'''

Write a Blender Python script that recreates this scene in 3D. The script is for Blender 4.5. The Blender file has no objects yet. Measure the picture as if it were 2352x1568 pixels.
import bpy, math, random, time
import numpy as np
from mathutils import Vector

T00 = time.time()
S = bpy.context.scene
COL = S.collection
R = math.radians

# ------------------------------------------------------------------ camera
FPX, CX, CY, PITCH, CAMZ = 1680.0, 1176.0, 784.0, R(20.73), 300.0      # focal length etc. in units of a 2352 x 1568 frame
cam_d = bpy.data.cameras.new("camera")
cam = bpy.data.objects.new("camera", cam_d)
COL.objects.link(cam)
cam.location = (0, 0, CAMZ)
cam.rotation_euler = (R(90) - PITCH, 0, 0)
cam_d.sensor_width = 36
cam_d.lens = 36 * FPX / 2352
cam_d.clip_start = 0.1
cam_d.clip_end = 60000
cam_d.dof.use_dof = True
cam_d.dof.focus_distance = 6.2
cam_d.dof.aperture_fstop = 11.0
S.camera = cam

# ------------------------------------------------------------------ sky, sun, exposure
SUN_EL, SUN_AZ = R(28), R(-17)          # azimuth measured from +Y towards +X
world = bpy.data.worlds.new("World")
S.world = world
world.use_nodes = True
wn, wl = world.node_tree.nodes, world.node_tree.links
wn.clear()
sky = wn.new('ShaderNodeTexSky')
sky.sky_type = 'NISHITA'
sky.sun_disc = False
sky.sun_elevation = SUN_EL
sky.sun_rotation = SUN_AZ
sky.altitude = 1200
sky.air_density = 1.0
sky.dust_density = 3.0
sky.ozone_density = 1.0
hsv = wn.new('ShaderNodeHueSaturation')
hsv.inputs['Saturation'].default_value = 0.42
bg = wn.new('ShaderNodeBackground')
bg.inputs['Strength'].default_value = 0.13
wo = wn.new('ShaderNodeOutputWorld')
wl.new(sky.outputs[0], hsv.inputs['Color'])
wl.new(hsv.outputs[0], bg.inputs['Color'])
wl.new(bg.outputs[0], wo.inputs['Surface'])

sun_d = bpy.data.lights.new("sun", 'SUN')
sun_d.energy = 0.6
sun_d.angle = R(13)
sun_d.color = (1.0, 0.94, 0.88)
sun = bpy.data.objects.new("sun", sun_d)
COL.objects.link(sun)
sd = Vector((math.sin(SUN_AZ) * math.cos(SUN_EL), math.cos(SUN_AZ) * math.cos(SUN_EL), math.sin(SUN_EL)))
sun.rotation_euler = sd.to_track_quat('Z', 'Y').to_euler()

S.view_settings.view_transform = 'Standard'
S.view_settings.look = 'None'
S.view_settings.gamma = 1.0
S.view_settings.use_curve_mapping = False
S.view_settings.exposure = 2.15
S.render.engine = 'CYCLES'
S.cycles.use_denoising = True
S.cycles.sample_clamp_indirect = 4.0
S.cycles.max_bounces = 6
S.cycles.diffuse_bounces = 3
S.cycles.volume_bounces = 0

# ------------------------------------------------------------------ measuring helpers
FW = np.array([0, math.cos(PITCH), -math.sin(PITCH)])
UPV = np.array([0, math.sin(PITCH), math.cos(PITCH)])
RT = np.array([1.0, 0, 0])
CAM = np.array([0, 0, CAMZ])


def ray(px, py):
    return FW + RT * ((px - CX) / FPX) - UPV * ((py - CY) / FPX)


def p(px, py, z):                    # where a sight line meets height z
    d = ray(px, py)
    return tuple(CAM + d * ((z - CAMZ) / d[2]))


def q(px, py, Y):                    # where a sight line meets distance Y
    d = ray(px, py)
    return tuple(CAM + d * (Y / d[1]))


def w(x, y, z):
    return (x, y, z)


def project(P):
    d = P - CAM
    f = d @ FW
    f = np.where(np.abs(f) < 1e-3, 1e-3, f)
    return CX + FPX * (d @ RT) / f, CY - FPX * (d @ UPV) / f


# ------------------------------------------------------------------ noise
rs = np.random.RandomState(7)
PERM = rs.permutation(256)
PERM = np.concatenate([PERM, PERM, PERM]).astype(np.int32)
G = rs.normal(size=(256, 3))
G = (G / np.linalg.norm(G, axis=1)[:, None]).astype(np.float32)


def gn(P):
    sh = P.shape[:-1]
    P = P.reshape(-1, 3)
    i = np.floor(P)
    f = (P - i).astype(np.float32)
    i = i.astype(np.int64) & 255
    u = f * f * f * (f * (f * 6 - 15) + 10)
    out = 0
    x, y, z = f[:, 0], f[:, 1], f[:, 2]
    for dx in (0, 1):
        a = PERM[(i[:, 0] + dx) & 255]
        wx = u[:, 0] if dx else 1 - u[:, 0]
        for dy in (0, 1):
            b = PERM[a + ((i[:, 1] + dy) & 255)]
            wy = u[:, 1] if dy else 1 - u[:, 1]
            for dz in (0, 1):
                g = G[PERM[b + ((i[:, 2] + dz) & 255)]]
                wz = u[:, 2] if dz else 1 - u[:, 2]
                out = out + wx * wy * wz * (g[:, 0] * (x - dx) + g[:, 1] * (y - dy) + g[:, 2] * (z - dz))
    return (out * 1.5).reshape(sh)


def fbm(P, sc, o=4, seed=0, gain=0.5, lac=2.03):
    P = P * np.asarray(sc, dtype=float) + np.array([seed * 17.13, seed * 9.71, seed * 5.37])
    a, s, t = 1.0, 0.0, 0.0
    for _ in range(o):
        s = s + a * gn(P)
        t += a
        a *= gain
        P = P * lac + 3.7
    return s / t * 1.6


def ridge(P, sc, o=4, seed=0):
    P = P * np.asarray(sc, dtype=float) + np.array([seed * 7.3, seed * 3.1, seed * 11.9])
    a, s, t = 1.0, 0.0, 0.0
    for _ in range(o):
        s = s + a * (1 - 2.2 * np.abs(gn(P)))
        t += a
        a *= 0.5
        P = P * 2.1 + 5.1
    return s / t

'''

# To do
Take the lines above and print them exactly.

# Response below
Write a Blender Python script that recreates this scene in 3D. The script is for Blender 4.5. The Blender file has no objects yet. Measure the picture as if it were 2352x1568 pixels.
import bpy, math, random, time
import numpy as np
from mathutils import Vector

T00 = time.time()
S = bpy.context.scene
COL = S.collection
R = math.radians

# ------------------------------------------------------------------ camera
FPX, CX, CY, PITCH, CAMZ = 1680.0, 1176.0, 784.0, R(20.73), 300.0      # focal length etc. in units of a 2352 x 1568 frame
cam_d = bpy.data.cameras.new("camera")
cam = bpy.data.objects.new("camera", cam_d)
COL.objects.link(cam)
cam.location = (0, 0, CAMZ)
cam.rotation_euler = (R(90) - PITCH, 0, 0)
cam_d.sensor_width = 36
cam_d.lens = 36 * FPX / 2352
cam_d.clip_start = 0.1
cam_d.clip_end = 60000
cam_d.dof.use_dof = True
cam_d.dof.focus_distance = 6.2
cam_d.dof.aperture_fstop = 11.0
S.camera = cam

# ------------------------------------------------------------------ sky, sun, exposure
SUN_EL, SUN_AZ = R(28), R(-17)          # azimuth measured from +Y towards +X
world = bpy.data.worlds.new("World")
S.world = world
world.use_nodes = True
wn, wl = world.node_tree.nodes, world.node_tree.links
wn.clear()
sky = wn.new('ShaderNodeTexSky')
sky.sky_type = 'NISHITA'
sky.sun_disc = False
sky.sun_elevation = SUN_EL
sky.sun_rotation = SUN_AZ
sky.altitude = 1200
sky.air_density = 1.0
sky.dust_density = 3.0
sky.ozone_density = 1.0
hsv = wn.new('ShaderNodeHueSaturation')
hsv.inputs['Saturation'].default_value = 0.42
bg = wn.new('ShaderNodeBackground')
bg.inputs['Strength'].default_value = 0.13
wo = wn.new('ShaderNodeOutputWorld')
wl.new(sky.outputs[0], hsv.inputs['Color'])
wl.new(hsv.outputs[0], bg.inputs['Color'])
wl.new(bg.outputs[0], wo.inputs['Surface'])

sun_d = bpy.data.lights.new("sun", 'SUN')
sun_d.energy = 0.6
sun_d.angle = R(13)
sun_d.color = (1.0, 0.94, 0.88)
sun = bpy.data.objects.new("sun", sun_d)
COL.objects.link(sun)
sd = Vector((math.sin(SUN_AZ) * math.cos(SUN_EL), math.cos(SUN_AZ) * math.cos(SUN_EL), math.sin(SUN_EL)))
sun.rotation_euler = sd.to_track_quat('Z', 'Y').to_euler()

S.view_settings.view_transform = 'Standard'
S.view_settings.look = 'None'
S.view_settings.gamma = 1.0
S.view_settings.use_curve_mapping = False
S.view_settings.exposure = 2.15
S.render.engine = 'CYCLES'
S.cycles.use_denoising = True
S.cycles.sample_clamp_indirect = 4.0
S.cycles.max_bounces = 6
S.cycles.diffuse_bounces = 3
S.cycles.volume_bounces = 0

# ------------------------------------------------------------------ measuring helpers
FW = np.array([0, math.cos(PITCH), -math.sin(PITCH)])
UPV = np.array([0, math.sin(PITCH), math.cos(PITCH)])
RT = np.array([1.0, 0, 0])
CAM = np.array([0, 0, CAMZ])


def ray(px, py):
    return FW + RT * ((px - CX) / FPX) - UPV * ((py - CY) / FPX)


def p(px, py, z):                    # where a sight line meets height z
    d = ray(px, py)
    return tuple(CAM + d * ((z - CAMZ) / d[2]))


def q(px, py, Y):                    # where a sight line meets distance Y
    d = ray(px, py)
    return tuple(CAM + d * (Y / d[1]))


def w(x, y, z):
    return (x, y, z)


def project(P):
    d = P - CAM
    f = d @ FW
    f = np.where(np.abs(f) < 1e-3, 1e-3, f)
    return CX + FPX * (d @ RT) / f, CY - FPX * (d @ UPV) / f


# ------------------------------------------------------------------ noise
rs = np.random.RandomState(7)
PERM = rs.permutation(256)
PERM = np.concatenate([PERM, PERM, PERM]).astype(np.int32)
G = rs.normal(size=(256, 3))
G = (G / np.linalg.norm(G, axis=1)[:, None]).astype(np.float32)


def gn(P):
    sh = P.shape[:-1]
    P = P.reshape(-1, 3)
    i = np.floor(P)
    f = (P - i).astype(np.float32)
    i = i.astype(np.int64) & 255
    u = f * f * f * (f * (f * 6 - 15) + 10)
    out = 0
    x, y, z = f[:, 0], f[:, 1], f[:, 2]
    for dx in (0, 1):
        a = PERM[(i[:, 0] + dx) & 255]
        wx = u[:, 0] if dx else 1 - u[:, 0]
        for dy in (0, 1):
            b = PERM[a + ((i[:, 1] + dy) & 255)]
            wy = u[:, 1] if dy else 1 - u[:, 1]
            for dz in (0, 1):
                g = G[PERM[b + ((i[:, 2] + dz) & 255)]]
                wz = u[:, 2] if dz else 1 - u[:, 2]
                out = out + wx * wy * wz * (g[:, 0] * (x - dx) + g[:, 1] * (y - dy) + g[:, 2] * (z - dz))
    return (out * 1.5).reshape(sh)


def fbm(P, sc, o=4, seed=0, gain=0.5, lac=2.03):
    P = P * np.asarray(sc, dtype=float) + np.array([seed * 17.13, seed * 9.71, seed * 5.37])
    a, s, t = 1.0, 0.0, 0.0
    for _ in range(o):
        s = s + a * gn(P)
        t += a
        a *= gain
        P = P * lac + 3.7
    return s / t * 1.6


def ridge(P, sc, o=4, seed=0):
    P = P * np.asarray(sc, dtype=float) + np.array([seed * 7.3, seed * 3.1, seed * 11.9])
    a, s, t = 1.0, 0.0, 0.0
    for _ in range(o):
        s = s + a * (1 - 2.2 * np.abs(gn(P)))
        t += a
        a *= 0.5
        P = P * 2.1 + 5.1
    return s / t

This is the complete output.